AIM OF THE EXERCISE: Retype exactly what runs from the first line of the data to the line with "M_UMB = mat('blue_canvas', (0.135, 0.125, 0.34), 0.8, 0.08, 1.5)", keeping both of those lines and skipping pictures.

SOURCE EXCERPT:

☆ ☆ ☆ ☆ ☆ ☆ ☆

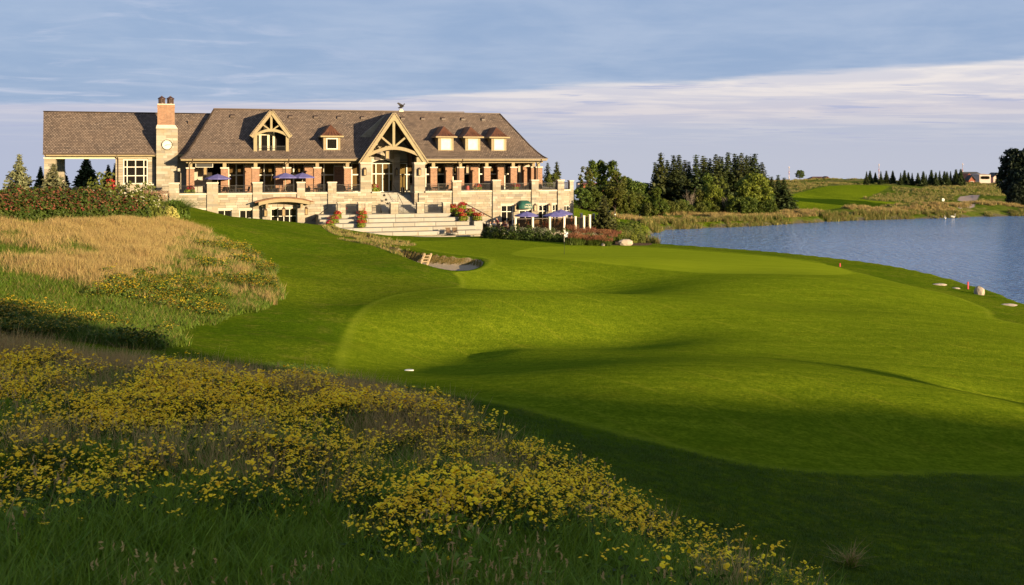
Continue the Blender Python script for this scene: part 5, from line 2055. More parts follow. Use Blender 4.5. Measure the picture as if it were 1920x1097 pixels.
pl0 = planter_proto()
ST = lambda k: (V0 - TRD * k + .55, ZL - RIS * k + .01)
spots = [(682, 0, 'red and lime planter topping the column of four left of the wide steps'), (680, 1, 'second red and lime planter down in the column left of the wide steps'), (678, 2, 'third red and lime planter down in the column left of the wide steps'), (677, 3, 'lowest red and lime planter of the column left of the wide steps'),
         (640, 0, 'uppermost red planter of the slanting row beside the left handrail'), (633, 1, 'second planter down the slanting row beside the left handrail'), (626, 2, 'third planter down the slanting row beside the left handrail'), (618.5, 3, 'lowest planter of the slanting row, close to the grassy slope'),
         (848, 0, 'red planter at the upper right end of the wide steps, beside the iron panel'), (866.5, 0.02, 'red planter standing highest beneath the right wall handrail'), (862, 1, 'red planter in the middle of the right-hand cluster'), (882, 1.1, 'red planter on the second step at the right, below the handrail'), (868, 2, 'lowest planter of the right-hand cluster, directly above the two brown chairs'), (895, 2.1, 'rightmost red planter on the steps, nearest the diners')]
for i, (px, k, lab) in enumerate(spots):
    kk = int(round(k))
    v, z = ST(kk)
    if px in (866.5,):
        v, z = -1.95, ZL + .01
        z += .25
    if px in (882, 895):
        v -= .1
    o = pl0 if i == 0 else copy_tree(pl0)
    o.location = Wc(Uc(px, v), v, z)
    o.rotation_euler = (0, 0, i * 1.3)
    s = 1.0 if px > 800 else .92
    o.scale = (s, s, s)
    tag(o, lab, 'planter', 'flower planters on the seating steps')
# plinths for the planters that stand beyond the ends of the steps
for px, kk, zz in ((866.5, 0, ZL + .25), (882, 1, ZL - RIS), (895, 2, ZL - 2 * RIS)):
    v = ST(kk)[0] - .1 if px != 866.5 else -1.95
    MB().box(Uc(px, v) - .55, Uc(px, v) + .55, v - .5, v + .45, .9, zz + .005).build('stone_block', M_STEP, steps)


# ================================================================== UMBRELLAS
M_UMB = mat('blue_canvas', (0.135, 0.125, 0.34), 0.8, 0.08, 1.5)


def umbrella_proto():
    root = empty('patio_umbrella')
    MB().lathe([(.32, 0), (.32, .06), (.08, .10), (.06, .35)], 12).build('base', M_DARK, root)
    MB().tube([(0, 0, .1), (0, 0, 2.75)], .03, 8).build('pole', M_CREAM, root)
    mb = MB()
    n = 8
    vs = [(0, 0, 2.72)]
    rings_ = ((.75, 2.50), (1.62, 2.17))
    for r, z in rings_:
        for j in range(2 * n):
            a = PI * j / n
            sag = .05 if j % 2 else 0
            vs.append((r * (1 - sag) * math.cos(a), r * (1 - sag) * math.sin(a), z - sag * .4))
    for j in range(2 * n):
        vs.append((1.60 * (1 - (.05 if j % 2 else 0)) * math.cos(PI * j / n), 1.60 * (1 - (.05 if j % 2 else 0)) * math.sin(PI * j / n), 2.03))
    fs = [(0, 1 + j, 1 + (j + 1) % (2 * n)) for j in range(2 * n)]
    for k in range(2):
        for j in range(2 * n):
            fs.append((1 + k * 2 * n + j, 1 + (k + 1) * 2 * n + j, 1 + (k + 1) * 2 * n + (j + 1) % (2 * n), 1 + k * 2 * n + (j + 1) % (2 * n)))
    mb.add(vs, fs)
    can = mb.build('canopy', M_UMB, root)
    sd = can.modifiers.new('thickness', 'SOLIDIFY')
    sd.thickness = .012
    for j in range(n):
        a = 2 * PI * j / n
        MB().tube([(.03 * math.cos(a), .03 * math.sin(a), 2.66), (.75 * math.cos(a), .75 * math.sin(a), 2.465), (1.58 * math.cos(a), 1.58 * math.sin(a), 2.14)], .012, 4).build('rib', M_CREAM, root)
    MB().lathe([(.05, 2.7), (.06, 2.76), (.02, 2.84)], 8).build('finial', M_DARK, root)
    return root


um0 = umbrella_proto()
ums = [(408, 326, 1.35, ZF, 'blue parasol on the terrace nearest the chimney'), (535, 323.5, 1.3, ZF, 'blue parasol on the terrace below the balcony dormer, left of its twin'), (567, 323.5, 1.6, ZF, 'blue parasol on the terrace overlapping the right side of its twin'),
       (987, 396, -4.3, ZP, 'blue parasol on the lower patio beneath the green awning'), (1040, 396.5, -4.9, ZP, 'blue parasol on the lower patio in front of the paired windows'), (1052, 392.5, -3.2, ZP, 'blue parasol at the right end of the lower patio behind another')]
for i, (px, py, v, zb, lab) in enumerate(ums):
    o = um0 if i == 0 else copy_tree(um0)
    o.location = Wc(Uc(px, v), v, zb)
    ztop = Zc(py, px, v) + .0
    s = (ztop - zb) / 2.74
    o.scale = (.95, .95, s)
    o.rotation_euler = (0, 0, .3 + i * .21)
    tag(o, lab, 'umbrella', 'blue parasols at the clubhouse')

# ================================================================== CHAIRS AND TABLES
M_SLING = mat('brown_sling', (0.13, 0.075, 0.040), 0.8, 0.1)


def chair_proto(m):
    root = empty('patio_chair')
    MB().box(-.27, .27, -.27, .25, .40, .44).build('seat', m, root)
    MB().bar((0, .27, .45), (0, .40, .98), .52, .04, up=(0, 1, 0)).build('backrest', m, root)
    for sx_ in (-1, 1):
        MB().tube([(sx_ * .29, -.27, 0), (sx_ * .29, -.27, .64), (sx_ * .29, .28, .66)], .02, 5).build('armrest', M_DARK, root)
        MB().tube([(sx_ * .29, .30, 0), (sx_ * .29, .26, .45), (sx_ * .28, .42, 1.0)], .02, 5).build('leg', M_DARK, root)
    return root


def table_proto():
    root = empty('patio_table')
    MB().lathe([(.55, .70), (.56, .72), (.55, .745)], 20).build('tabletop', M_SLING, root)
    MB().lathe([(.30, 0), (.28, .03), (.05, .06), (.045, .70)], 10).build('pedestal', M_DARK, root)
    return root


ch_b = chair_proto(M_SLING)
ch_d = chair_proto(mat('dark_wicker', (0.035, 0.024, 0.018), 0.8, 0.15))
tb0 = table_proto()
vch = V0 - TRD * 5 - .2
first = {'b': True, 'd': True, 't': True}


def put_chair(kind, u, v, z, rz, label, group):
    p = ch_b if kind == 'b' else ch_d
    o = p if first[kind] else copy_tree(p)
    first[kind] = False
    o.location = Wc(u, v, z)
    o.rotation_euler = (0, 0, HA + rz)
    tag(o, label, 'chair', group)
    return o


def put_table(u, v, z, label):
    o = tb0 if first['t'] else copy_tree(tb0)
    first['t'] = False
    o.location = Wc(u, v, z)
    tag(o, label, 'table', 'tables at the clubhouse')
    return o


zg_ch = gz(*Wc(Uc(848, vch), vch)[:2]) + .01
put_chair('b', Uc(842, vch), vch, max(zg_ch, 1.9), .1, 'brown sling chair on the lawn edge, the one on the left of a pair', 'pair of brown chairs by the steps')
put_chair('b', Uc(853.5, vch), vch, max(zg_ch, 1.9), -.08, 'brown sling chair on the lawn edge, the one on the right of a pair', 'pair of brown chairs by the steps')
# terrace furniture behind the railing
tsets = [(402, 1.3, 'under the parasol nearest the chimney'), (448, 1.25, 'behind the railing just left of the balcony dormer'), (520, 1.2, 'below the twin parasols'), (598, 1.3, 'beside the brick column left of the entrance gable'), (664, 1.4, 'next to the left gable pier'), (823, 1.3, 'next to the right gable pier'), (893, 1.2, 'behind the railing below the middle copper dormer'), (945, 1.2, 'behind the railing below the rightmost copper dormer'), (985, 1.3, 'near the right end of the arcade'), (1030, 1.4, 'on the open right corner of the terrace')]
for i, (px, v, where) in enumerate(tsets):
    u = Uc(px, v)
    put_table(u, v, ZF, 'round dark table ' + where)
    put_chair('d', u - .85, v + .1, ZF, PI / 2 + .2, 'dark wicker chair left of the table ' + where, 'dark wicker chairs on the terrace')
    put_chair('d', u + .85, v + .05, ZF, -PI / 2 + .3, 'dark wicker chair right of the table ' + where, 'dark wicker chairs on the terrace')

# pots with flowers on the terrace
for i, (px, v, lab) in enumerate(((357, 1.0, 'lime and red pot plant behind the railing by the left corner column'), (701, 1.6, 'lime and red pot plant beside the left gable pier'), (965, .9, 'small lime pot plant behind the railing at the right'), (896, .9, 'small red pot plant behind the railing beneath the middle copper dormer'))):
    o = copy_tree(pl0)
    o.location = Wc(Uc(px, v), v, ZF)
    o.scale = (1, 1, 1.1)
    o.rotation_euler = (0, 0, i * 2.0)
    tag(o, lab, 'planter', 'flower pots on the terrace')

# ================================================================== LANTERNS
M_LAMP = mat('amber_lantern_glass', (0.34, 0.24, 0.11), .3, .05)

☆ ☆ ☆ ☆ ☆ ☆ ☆

TASK SOLUTION:
Continue the Blender Python script for this scene: part 5, from line 2055. More parts follow. Use Blender 4.5. Measure the picture as if it were 1920x1097 pixels.
pl0 = planter_proto()
ST = lambda k: (V0 - TRD * k + .55, ZL - RIS * k + .01)
spots = [(682, 0, 'red and lime planter topping the column of four left of the wide steps'), (680, 1, 'second red and lime planter down in the column left of the wide steps'), (678, 2, 'third red and lime planter down in the column left of the wide steps'), (677, 3, 'lowest red and lime planter of the column left of the wide steps'),
         (640, 0, 'uppermost red planter of the slanting row beside the left handrail'), (633, 1, 'second planter down the slanting row beside the left handrail'), (626, 2, 'third planter down the slanting row beside the left handrail'), (618.5, 3, 'lowest planter of the slanting row, close to the grassy slope'),
         (848, 0, 'red planter at the upper right end of the wide steps, beside the iron panel'), (866.5, 0.02, 'red planter standing highest beneath the right wall handrail'), (862, 1, 'red planter in the middle of the right-hand cluster'), (882, 1.1, 'red planter on the second step at the right, below the handrail'), (868, 2, 'lowest planter of the right-hand cluster, directly above the two brown chairs'), (895, 2.1, 'rightmost red planter on the steps, nearest the diners')]
for i, (px, k, lab) in enumerate(spots):
    kk = int(round(k))
    v, z = ST(kk)
    if px in (866.5,):
        v, z = -1.95, ZL + .01
        z += .25
    if px in (882, 895):
        v -= .1
    o = pl0 if i == 0 else copy_tree(pl0)
    o.location = Wc(Uc(px, v), v, z)
    o.rotation_euler = (0, 0, i * 1.3)
    s = 1.0 if px > 800 else .92
    o.scale = (s, s, s)
    tag(o, lab, 'planter', 'flower planters on the seating steps')
# plinths for the planters that stand beyond the ends of the steps
for px, kk, zz in ((866.5, 0, ZL + .25), (882, 1, ZL - RIS), (895, 2, ZL - 2 * RIS)):
    v = ST(kk)[0] - .1 if px != 866.5 else -1.95
    MB().box(Uc(px, v) - .55, Uc(px, v) + .55, v - .5, v + .45, .9, zz + .005).build('stone_block', M_STEP, steps)


# ================================================================== UMBRELLAS
M_UMB = mat('blue_canvas', (0.135, 0.125, 0.34), 0.8, 0.08, 1.5)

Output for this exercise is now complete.